Combining the above three equations immediately yields the results. □

Example 4 

(see [12]). Let n be an odd number with $n\ge 3$, then we have

$$\sum _{k=1}^{n-1}{(-1)}^{k-1}{\displaystyle \frac{cos\left(\frac{k\pi }{n}\right)}{{sin}^2\left(\frac{k\pi }{n}\right)}}={\displaystyle \frac{n^2-1}{6}},$$

$$\sum _{k=1}^{n-1}{(-1)}^{k-1}{\displaystyle \frac{cos\left(\frac{k\pi }{n}\right)}{{sin}^4\left(\frac{k\pi }{n}\right)}}={\displaystyle \frac{7n^4+10n^2-17}{360}},$$

$$\sum _{k=1}^{n-1}{(-1)}^{k-1}{\displaystyle \frac{cos\left(\frac{k\pi }{n}\right)}{{sin}^6\left(\frac{k\pi }{n}\right)}}={\displaystyle \frac{31n^6+147n^4+189n^2-367}{15120}}.$$

Proof. 

Taking $l=0,1,2$ in turn, we could get the following equations from Theorem 4.

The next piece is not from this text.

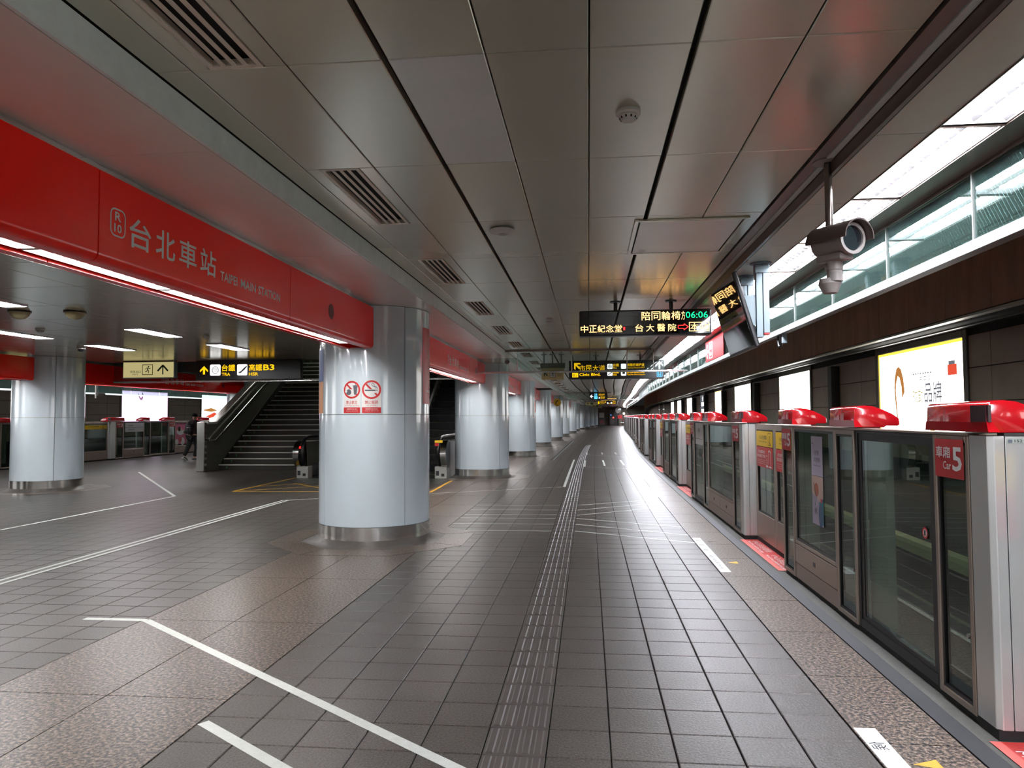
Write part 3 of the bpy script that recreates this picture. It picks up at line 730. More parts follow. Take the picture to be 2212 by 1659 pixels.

$$\sum _{k=1}^{n-1}{(-1)}^{k-1}{\displaystyle \frac{cos\left(\frac{k\pi }{n}\right)}{{sin}^2\left(\frac{k\pi }{n}\right)}}={\displaystyle \frac{n^2-1}{6}},$$

$$\sum _{k=1}^{n-1}{(-1)}^{k-1}\left({\displaystyle \frac{6cos\left(\frac{k\pi }{n}\right)}{{sin}^4\left(\frac{k\pi }{n}\right)}}-{\displaystyle \frac{cos\left(\frac{k\pi }{n}\right)}{{sin}^2\left(\frac{k\pi }{n}\right)}}\right)={\displaystyle \frac{7(n^4-1)}{60}},$$

$$\sum _{k=1}^{n-1}{(-1)}^{k-1}\left({\displaystyle \frac{120cos\left(\frac{k\pi }{n}\right)}{{sin}^6\left(\frac{k\pi }{n}\right)}}-{\displaystyle \frac{60cos\left(\frac{k\pi }{n}\right)}{{sin}^4\left(\frac{k\pi }{n}\right)}}+{\displaystyle \frac{cos\left(\frac{k\pi }{n}\right)}{{sin}^2\left(\frac{k\pi }{n}\right)}}\right)={\displaystyle \frac{31(n^6-1)}{126}}.$$

Therefore, the final results follow directly from the combination of the above three equations. □

6. Conclusions and Discussions

In this paper, we used infinite series and infinite product to derive some trigonometric identities. Their forms are concise and elegant. However, we did not discuss whether infinite series can be used to derive identities for tangent or cotangent function. Some known results for tangent or cotangent function are also very elegant, such as [10,12,13]. Therefore, we believe this is a question worth exploring, and more interesting methods and results are sure to emerge.